僕たちはずっと工業化時代の、製造業的な成功体験から脱しきれない。

楽して稼ぐこと、短時間で儲けること、アイディアで勝負すること、そういうことにもっと価値を置くべきなのだ。

みんなが製造ラインに立つように、同じような仕事を同じようにやることが良いことではないのである(この書き方は誤解を生みそうだけれど、決して製造業が悪いと言っているわけではない。あらゆるビジネスモデルが製造業から派生しているかのような現在の環境に疑問を持っても良いのではないか、という提言である)。

そして高い成果を出したとしても大して処遇が変わらないのであれば、何のために高い成果を出すのか、出す為に努力するのかがわからないのは当然のことである。

適切なサービスには適切な対価が必要

アメリカナイズされた資本主義が良いとは思わない。

流石にちょっとどうなのかな、と僕だって思う。

でも、現在の日本の状況よりはマシに思えるのだ。

適切な格差、というのは言葉にするのは簡単で、実現するのは難しいとは思う。

でもさ、というのが僕の気持ちである。

過剰なサービスを求められるファーストフード店の店員たち。

その態度がなっていないとなじる老人たち。

そりゃそうだろ、と思う僕。

適切なサービスには適切な対価が必要なのだ。

それを応分して負担することで、もう少し活力が生まれてくるような気がするのだ。

頑張っている人に適切な対価を。

それではまた。

いい仕事をしましょう。


あとがき

「デフレマインド」と一言で書いてしまうと、意味が薄くなってしまいそうで嫌なのですが、そのような傾向がずっと続いてしまったことが現在の日本経済に元気がない要因であるような気がしています。

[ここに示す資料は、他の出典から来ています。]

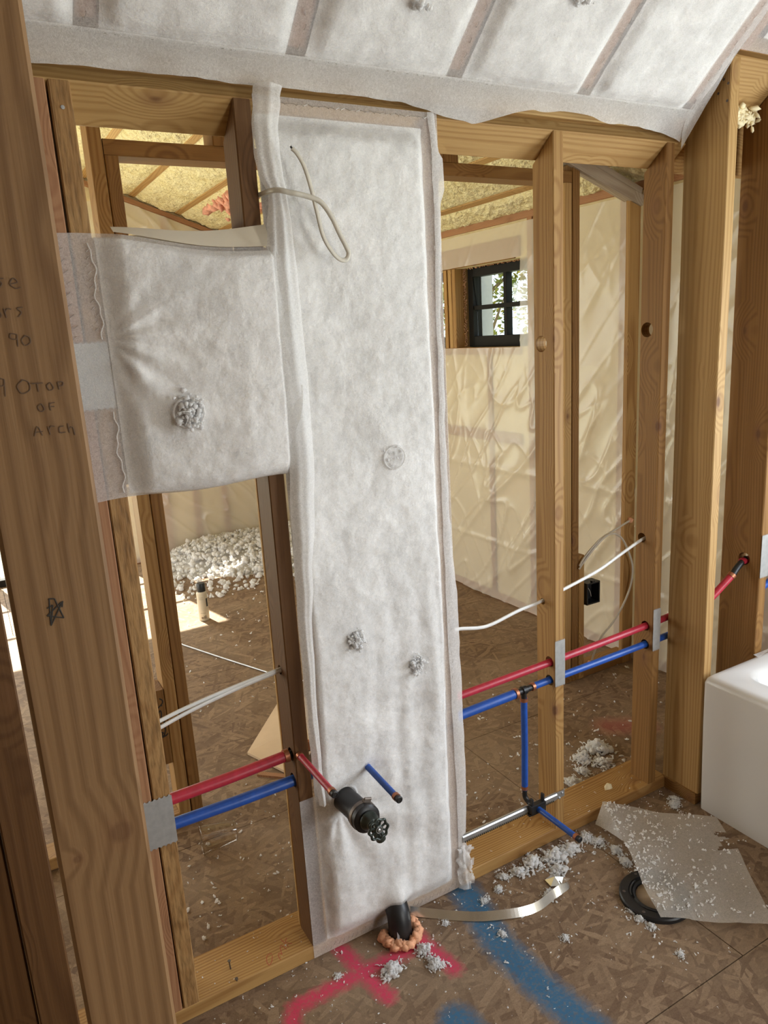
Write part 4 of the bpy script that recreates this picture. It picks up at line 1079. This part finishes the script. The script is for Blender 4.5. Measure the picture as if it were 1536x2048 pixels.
# red pipe rising into the stud behind the tub
red2 = empty('water_line', (2.1, 1.48, 0.7), label='short red water pipe slanting up into the stud behind the tub', cat='pipe')
pipe(red2, [(1.950, 1.508, 0.612), (2.03, 1.485, 0.680), (2.105, 1.470, 0.742)], 0.0115, 'pex_red')
ring(red2, (2.106, 1.470, 0.743), (0.75, -0.13, 0.64), 0.0115, 0.012)
MB().tube(smooth_path([(2.108, 1.469, 0.744), (2.128, 1.468, 0.764), (2.15, 1.468, 0.778), (2.175, 1.468, 0.788)], 4), 0.0105, 12).build('elbow_fitting', M['abs'], red2, smooth=True)
pipe(red2, [(2.150, 1.468, 0.782), (2.53, 1.468, 0.800)], 0.0115, 'pex_red')
blue2 = empty('water_line', (2.4, 1.48, 0.68), label='blue water pipe emerging right of the second stud behind the tub', cat='pipe')
pipe(blue2, [(2.235, 1.47, 0.655), (2.36, 1.47, 0.69), (2.53, 1.47, 0.70)], 0.0115, 'pex_blue')
MB().tube([(2.205, 1.47, 0.645), (2.238, 1.47, 0.656)], 0.0095, 12).build('elbow_fitting', M['abs'], blue2, smooth=True)

# ---- galvanised mounting rail with its pipe bracket
rail = empty('mounting_rail', (1.22, 1.545, 0.15), label='galvanised steel mounting rail carrying the blue stub above the bottom plate', cat='rail')
mb = MB()
R0 = Vector((1.045, 1.533, 0.160)); R1 = Vector((1.402, 1.533, 0.160))
prof = [(-0.004, -0.013), (-0.004, 0.013), (0.0, 0.013), (0.0, 0.009), (0.003, 0.005), (0.003, -0.005), (0.0, -0.009), (0.0, -0.013)]
vs = []
for p in (R0, R1): vs += [p+Vector((0, -a, b)) for a, b in prof]
n_ = len(prof)
mb.add(vs, [(k, (k+1) % n_, n_+(k+1) % n_, n_+k) for k in range(n_)]+[tuple(range(n_-1, -1, -1)), tuple(range(n_, 2*n_))])
mb.bbox((1.402, 1.5335, 0.149), (1.434, 1.5355, 0.171))
mb.build('rail', M['steel'], rail)
mb = MB()
for i in range(50): mb.bbox((1.05+0.0068*i, 1.5288, 0.1475), (1.0535+0.0068*i, 1.5298, 0.1525))
mb.build('perforation', M['cast'], rail)
for x, z in ((1.424, 0.163), (1.412, 0.150)):
    MB().lathe([(0.0042, 0), (0.0040, 0.003), (0.002, 0.004), (0, 0.0035)], (x, 1.5335, z), (0, -1, 0), 10).build('screw', M['steel'], rail, smooth=True)
mb = MB(); mb.bbox((1.284, 1.512, 0.148), (1.340, 1.530, 0.180)); mb.bbox((1.288, 1.514, 0.180), (1.294, 1.526, 0.202)); mb.bbox((1.330, 1.514, 0.180), (1.336, 1.526, 0.205)); mb.bbox((1.280, 1.518, 0.143), (1.300, 1.530, 0.150))
mb.build('pipe_bracket', M['abs'], rail, bevel=0.002)

# ---- drain stub with rubber cap, clamp and test valve
dr = empty('drain_stub', (0.69, 1.45, 0.433), label='black drain pipe stub ending in a clamped coupling and handwheel valve', cat='pipe')
ax = Vector((0.01, -1, 0.10)).normalized(); po = Vector((0.677, 1.53, 0.447))
MB().lathe([(0.0300, 0), (0.0300, 0.115)], po, ax, 28).build('pipe', M['abs'], dr, smooth=True, angle=0.6)
MB().lathe([(0.0300, 0), (0.0345, 0.001), (0.0348, 0.036), (0.030, 0.040), (0.022, 0.042)], po+ax*0.100, ax, 28).build('coupling', M['abs'], dr, smooth=True, angle=0.6)
cl = MB().lathe([(0.0349, 0), (0.0362, 0.001), (0.0362, 0.011), (0.0349, 0.012)], po+ax*0.110, ax, 28).build('hose_clamp', M['clamp'], dr, smooth=True, angle=0.6)
cb = po+ax*0.116+Vector((0.012, 0, 0.036))
MB().box(cb, (0.018, 0.012, 0.005), Matrix.Rotation(0.33, 3, 'Y')).lathe([(0.0035, -0.009), (0.0035, 0.009)], cb+Vector((0.004, 0, 0.003)), (1, 0, -0.33), 10).build('clamp_screw', M['clamp'], cl)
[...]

良いものには良い対価が必要で、それを支払う賢い消費者がいて、それを信頼する生産者がいて、その人達を良い給料で雇用する企業があって、その企業は良い値段で売れるから更に良いものを作ろうとして…、というような循環があれば、経済は上方向に動いていきます。

でも、この30年日本がやってきたことはその逆で、消費者を舐め、生産者をけなし、労働者を追い詰め、企業もシュリンクする…、というような、自分達で自分達を息苦しくしてきたのだと僕は思っています。

政治や経済を変えるのは一個人である僕たちには難しいのは事実ですが、日々の生活の中で、コンビニの店員さんに「ありがとう」と言ったり、安かろう悪かろうという商品に手を出さなかったりすることで、もしかしたら少しずつ状況は変えられるかもしれません。

そしてそれは自分が働いているチームでも一緒です。

皆が機嫌よく暮らせるような環境を自分達の手で作っていきましょう。